## TASK
All of the material below is to be restated word for word, apart from the pictures.

## RECORDED DATA
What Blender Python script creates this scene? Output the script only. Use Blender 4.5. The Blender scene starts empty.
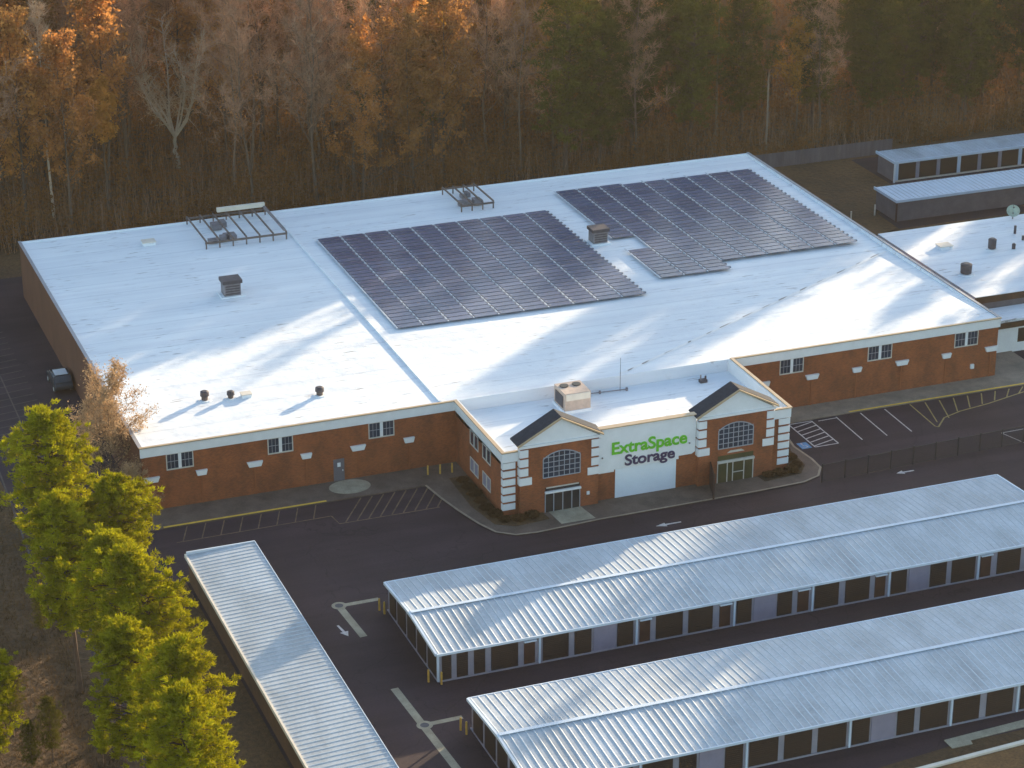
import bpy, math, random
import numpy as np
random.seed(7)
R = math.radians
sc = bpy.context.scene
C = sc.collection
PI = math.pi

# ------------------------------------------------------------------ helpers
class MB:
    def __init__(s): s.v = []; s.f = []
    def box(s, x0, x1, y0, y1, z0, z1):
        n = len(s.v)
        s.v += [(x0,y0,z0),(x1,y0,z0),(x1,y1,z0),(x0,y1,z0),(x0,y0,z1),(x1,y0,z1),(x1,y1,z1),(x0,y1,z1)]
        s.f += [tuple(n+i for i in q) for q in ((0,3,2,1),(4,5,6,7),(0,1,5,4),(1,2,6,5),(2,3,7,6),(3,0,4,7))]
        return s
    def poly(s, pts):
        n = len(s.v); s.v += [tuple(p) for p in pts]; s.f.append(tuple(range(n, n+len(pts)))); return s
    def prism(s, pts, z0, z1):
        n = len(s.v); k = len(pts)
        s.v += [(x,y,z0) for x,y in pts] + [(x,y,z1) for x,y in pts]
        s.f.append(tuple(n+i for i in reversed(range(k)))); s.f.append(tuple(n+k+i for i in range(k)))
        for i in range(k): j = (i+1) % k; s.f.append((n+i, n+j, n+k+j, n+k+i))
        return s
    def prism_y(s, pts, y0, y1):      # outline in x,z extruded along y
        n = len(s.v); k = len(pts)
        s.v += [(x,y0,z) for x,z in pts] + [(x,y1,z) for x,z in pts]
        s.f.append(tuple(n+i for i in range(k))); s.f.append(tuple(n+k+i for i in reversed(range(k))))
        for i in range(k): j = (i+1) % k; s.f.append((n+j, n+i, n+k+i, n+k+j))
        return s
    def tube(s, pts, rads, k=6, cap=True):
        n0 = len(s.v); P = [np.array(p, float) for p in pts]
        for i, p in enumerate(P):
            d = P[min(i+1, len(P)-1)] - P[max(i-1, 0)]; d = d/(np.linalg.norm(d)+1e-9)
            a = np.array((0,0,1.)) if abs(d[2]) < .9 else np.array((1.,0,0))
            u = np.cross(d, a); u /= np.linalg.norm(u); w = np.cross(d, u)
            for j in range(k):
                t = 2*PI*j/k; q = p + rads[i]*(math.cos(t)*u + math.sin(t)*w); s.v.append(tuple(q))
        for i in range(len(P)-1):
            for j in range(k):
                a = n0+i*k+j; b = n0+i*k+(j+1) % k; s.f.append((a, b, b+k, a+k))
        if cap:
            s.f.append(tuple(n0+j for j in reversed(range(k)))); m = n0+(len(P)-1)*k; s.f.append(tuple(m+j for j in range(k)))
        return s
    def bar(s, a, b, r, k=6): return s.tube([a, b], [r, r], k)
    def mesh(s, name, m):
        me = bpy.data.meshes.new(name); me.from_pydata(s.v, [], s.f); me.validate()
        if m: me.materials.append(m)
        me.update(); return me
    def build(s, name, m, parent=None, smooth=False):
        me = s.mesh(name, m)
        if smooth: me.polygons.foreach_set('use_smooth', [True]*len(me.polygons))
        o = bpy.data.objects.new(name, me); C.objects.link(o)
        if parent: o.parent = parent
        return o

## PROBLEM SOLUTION
What Blender Python script creates this scene? Output the script only. Use Blender 4.5. The Blender scene starts empty.
import bpy, math, random
import numpy as np
random.seed(7)
R = math.radians
sc = bpy.context.scene
C = sc.collection
PI = math.pi

# ------------------------------------------------------------------ helpers
class MB:
    def __init__(s): s.v = []; s.f = []
    def box(s, x0, x1, y0, y1, z0, z1):
        n = len(s.v)
        s.v += [(x0,y0,z0),(x1,y0,z0),(x1,y1,z0),(x0,y1,z0),(x0,y0,z1),(x1,y0,z1),(x1,y1,z1),(x0,y1,z1)]
        s.f += [tuple(n+i for i in q) for q in ((0,3,2,1),(4,5,6,7),(0,1,5,4),(1,2,6,5),(2,3,7,6),(3,0,4,7))]
        return s
    def poly(s, pts):
        n = len(s.v); s.v += [tuple(p) for p in pts]; s.f.append(tuple(range(n, n+len(pts)))); return s
    def prism(s, pts, z0, z1):
        n = len(s.v); k = len(pts)
        s.v += [(x,y,z0) for x,y in pts] + [(x,y,z1) for x,y in pts]
        s.f.append(tuple(n+i for i in reversed(range(k)))); s.f.append(tuple(n+k+i for i in range(k)))
        for i in range(k): j = (i+1) % k; s.f.append((n+i, n+j, n+k+j, n+k+i))
        return s
    def prism_y(s, pts, y0, y1):      # outline in x,z extruded along y
        n = len(s.v); k = len(pts)
        s.v += [(x,y0,z) for x,z in pts] + [(x,y1,z) for x,z in pts]
        s.f.append(tuple(n+i for i in range(k))); s.f.append(tuple(n+k+i for i in reversed(range(k))))
        for i in range(k): j = (i+1) % k; s.f.append((n+j, n+i, n+k+i, n+k+j))
        return s
    def tube(s, pts, rads, k=6, cap=True):
        n0 = len(s.v); P = [np.array(p, float) for p in pts]
        for i, p in enumerate(P):
            d = P[min(i+1, len(P)-1)] - P[max(i-1, 0)]; d = d/(np.linalg.norm(d)+1e-9)
            a = np.array((0,0,1.)) if abs(d[2]) < .9 else np.array((1.,0,0))
            u = np.cross(d, a); u /= np.linalg.norm(u); w = np.cross(d, u)
            for j in range(k):
                t = 2*PI*j/k; q = p + rads[i]*(math.cos(t)*u + math.sin(t)*w); s.v.append(tuple(q))
        for i in range(len(P)-1):
            for j in range(k):
                a = n0+i*k+j; b = n0+i*k+(j+1) % k; s.f.append((a, b, b+k, a+k))
        if cap:
            s.f.append(tuple(n0+j for j in reversed(range(k)))); m = n0+(len(P)-1)*k; s.f.append(tuple(m+j for j in range(k)))
        return s
    def bar(s, a, b, r, k=6): return s.tube([a, b], [r, r], k)
    def mesh(s, name, m):
        me = bpy.data.meshes.new(name); me.from_pydata(s.v, [], s.f); me.validate()
        if m: me.materials.append(m)
        me.update(); return me
    def build(s, name, m, parent=None, smooth=False):
        me = s.mesh(name, m)
        if smooth: me.polygons.foreach_set('use_smooth', [True]*len(me.polygons))
        o = bpy.data.objects.new(name, me); C.objects.link(o)
        if parent: o.parent = parent
        return o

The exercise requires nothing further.